Face à la conjoncture difficile que traverse le Sénégal, le pouvoir a initié un Plan de Redressement économique et social (Pres). Dans le cadre de ce plan, présenté par le Premier ministre Ousmane Sonko, le 1er aout 2025, l’Etat sénégalais espère mobiliser plus de 5.000 milliards de FCFA sur la période 2025–2028, en misant essentiellement sur les ressources internes.
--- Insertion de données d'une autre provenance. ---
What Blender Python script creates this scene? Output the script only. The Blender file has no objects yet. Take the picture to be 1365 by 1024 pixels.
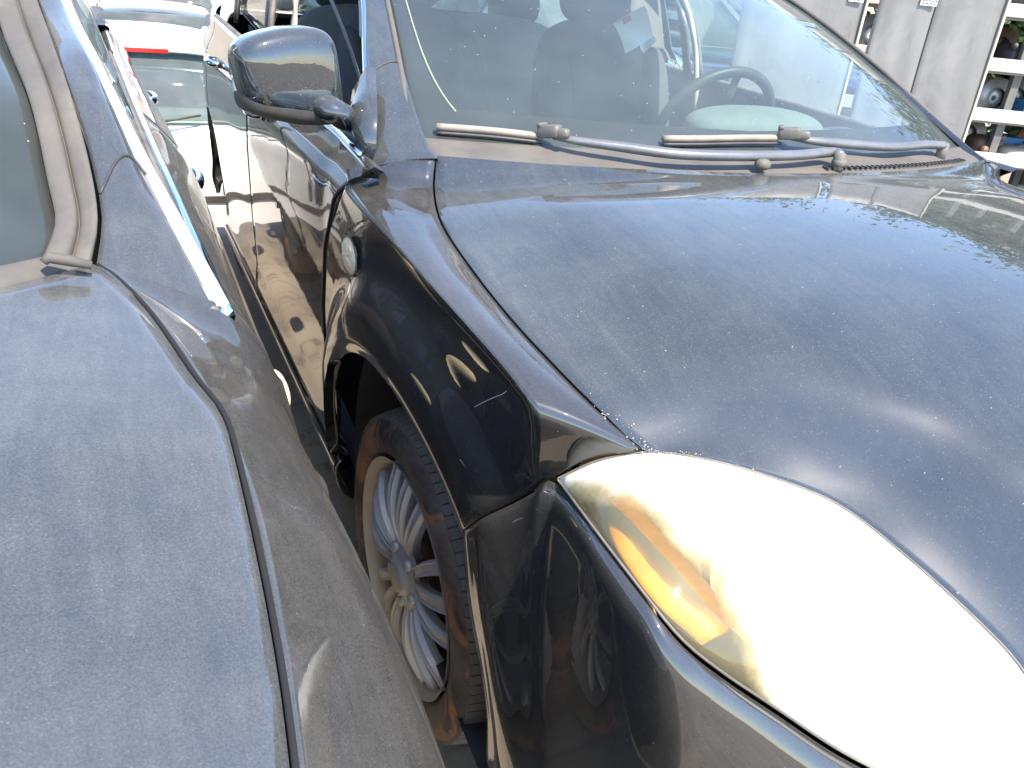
import bpy, bmesh, math, random
from math import sin, cos, pi, radians, sqrt, atan2
from mathutils import Vector, Matrix, noise
random.seed(7)
S = bpy.context.scene
# ------------------------------------------------------------------ camera
CAM_H, CAM_YAW, CAM_PITCH, CAM_ROLL, FPX = 1.33, 24.8, 26.7, 5.6, 1070.0
_y, _p, _r = map(radians, (CAM_YAW, CAM_PITCH, CAM_ROLL))
FWD = Vector((sin(_y)*cos(_p), cos(_y)*cos(_p), -sin(_p)))
_R0 = Vector((cos(_y), -sin(_y), 0)); _U0 = _R0.cross(FWD)
RGT = _R0*cos(_r) + _U0*sin(_r); UPV = -_R0*sin(_r) + _U0*cos(_r)
CAMP = Vector((0, 0, CAM_H))
cd = bpy.data.cameras.new('camera'); cam = bpy.data.objects.new('camera', cd)
S.collection.objects.link(cam); S.camera = cam
M = Matrix.Identity(4)
for i in range(3):
    M[i][0], M[i][1], M[i][2], M[i][3] = RGT[i], UPV[i], -FWD[i], CAMP[i]
cam.matrix_world = M
cd.sensor_width = 36; cd.lens = 36*FPX/1365; cd.clip_start = .02; cd.clip_end = 2000
# ------------------------------------------------------------------ light
SUN_AZ, SUN_EL = radians(166), radians(56)      # azimuth clockwise from +Y
w = bpy.data.worlds.new('World'); S.world = w; w.use_nodes = True
nt = w.node_tree; bg = nt.nodes['Background']
sky = nt.nodes.new('ShaderNodeTexSky'); sky.sky_type = 'NISHITA'; sky.sun_disc = False
sky.sun_elevation = SUN_EL; sky.sun_rotation = SUN_AZ; sky.air_density = 1.0; sky.dust_density = .35; sky.ozone_density = 3.0
nt.links.new(sky.outputs[0], bg.inputs[0]); bg.inputs[1].default_value = .15
sl = bpy.data.lights.new('sun', 'SUN'); sl.energy = 3.2; sl.angle = radians(.53); sl.color = (1, .90, .77)
so = bpy.data.objects.new('sun', sl); S.collection.objects.link(so)
sd = Vector((sin(SUN_AZ)*cos(SUN_EL), cos(SUN_AZ)*cos(SUN_EL), sin(SUN_EL)))
so.rotation_euler = sd.to_track_quat('Z', 'Y').to_euler(); so.location = sd*30
vs = S.view_settings; vs.view_transform = 'Standard'; vs.look = 'None'; vs.exposure = 2.0; vs.gamma = 1; vs.use_curve_mapping = False
# ------------------------------------------------------------------ frames (each car has its own local space)
class Frame:
    def __init__(s, ox, oy, oz, yaw):
        s.o = Vector((ox, oy, oz)); s.yaw = yaw
        s.R = Matrix.Rotation(yaw, 3, 'Z'); s.I = s.R.inverted()
        s.c = s.I @ (CAMP - s.o)
    def ray(s, u, v):
        return s.I @ (FWD + RGT*((u-682.5)/FPX) - UPV*((v-512)/FPX))
    def ax(s, u, v, a):
        d = s.ray(u, v); return s.c + d*((a-s.c.x)/d.x)
    def ay(s, u, v, a):
        d = s.ray(u, v); return s.c + d*((a-s.c.y)/d.y)
    def az(s, u, v, a):
        d = s.ray(u, v); return s.c + d*((a-s.c.z)/d.z)
    def loc(s, u, v, depth):                       # at a distance along the optical axis
        return s.c + s.ray(u, v)*depth
W0 = Frame(0, 0, 0, 0)
FR = Frame(1.138, 1.138, 0, 0)
FL = Frame(-.725, .90, 0, radians(3.2))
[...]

A côté de mesures comme la taxation des jeux de hasard, la hausse des prélèvements sur le tabac et l’alcool, la taxe sur le mobile money devrait aider l’Etat sénégalais à faire face à ses difficultés financières. Le pays a vu sa note souveraine se dégrader et son programme d’aide avec le Fonds monétaire international (FMI) suspendu, après les révélations sur une « dette cachée » sous le régime de l’ex-président Macky Sall. Les partisans de ce dernier ont vigoureusement récusé ces accusations de « dette cachée ».
Alors que ces nouvelles taxes pourraient impacter leurs maigres chiffres d’affaires, vendeurs à la sauvette et petits commerçants dans les rues de Dakar, qui utilisent de plus en plus le mobile money, s’illustrent par leur ignorance de ce qui se jouait à l’Assemblée nationale.
« Ce n’est pas normal », a simplement répondu Amy Faye, qui tient un petit commerce où elle sert le petit-déjeuner aux riverains et aux passants. Pour cette jeune femme, qui utilise aussi un code marchand pour se faire payer, c’est encore « l’incertitude » sur les potentielles conséquences de ces prélèvements sur ses activités.
Face à ce nouveau dispositif fiscal, le Cadre permanent de concertation des prestataires des services de transfert d’argent avait exprimé, avant le vote, ses « vives préoccupations » et invité les autorités à « réexaminer « la mesure. Dans un communiqué publié le 17 septembre 2025, ces acteurs du mobile money estiment que la nouvelle taxation risque de « perturber gravement » un secteur « fragile » et grâce auquel le Sénégal fait figure de modèle d’inclusion financière. Les députés ne les ont pas entendus. Ils ont adopté la loi.
L’Organisation des professionnels des Tic (Optic), le patronat du secteur du numérique, a averti, de son côté, sur le risque que les nouvelles taxes ne soient « répercutées » sur les tarifs et supportées par les usagers. Pour ces chefs d’entreprises du numérique, la taxation « directe » sur la marge des opérateurs de mobile money pourraient réduire « drastiquement » les commissions des distributeurs voire entrainer des suppressions d’emplois.
Alors que le Premier ministre avait estimé que les deux catégories de taxes combinées devraient rapporter 220 milliards de FCFA sur les trois ans, l’organisation patronale souligne que cette mesure pourrait, au contraire, faire baisser les recettes budgétaires issues du secteur.
Les mêmes inquiétudes sont exprimées par de nombreux spécialistes des technologies qui évoquent le spectre d’un « retour au cash », dommageable à tout l’écosystème des transferts d’argent.
L’expérience d’autres pays africains montre qu’elle pourrait provoquer une baisse des volumes de 30 à 50 %, selon El Hadji Malick Guèye, président de l’Association sénégalaise des établissements de paiement et des émetteurs de monnaie électronique (Asepame), cité par le journal Le Quotidien du 17 septembre 2025.
Face à ses inquiétudes également relayés par certains députés, le ministre des Finances, Cheikh Diba, a estimé que la taxation n’est pas « aussi dramatique » que certains veulent le faire croire. Il a assuré que le gouvernement a « anticipé » sur les risques en décidant d’un taux de 0,5 % après analyse des mauvaises expériences dans des pays africains qui avaient appliqué une taxation bien plus élevée. Selon lui, les exonérations prévues sont de nature à « préserver » l’inclusion financière en empêchant un retour vers le cash.
L’exemple du Ghana a souvent été évoqué pour dissuader le gouvernement et les députés à franchir le pas. Dans ce dernier pays, les autorités sont revenues sur une décision de taxer à 2 % ce type de transaction financière en mars 2025. En Tanzanie, une taxe similaire introduite en 2021 a été par la suite revue à la baisse.
Ces nombreuses alertes n’ont finalement pas fait reculer le gouvernement et sa majorité parlementaire. La réforme a été approuvée avec 123 votes favorables contre huit votes défavorables à l’issue des débats.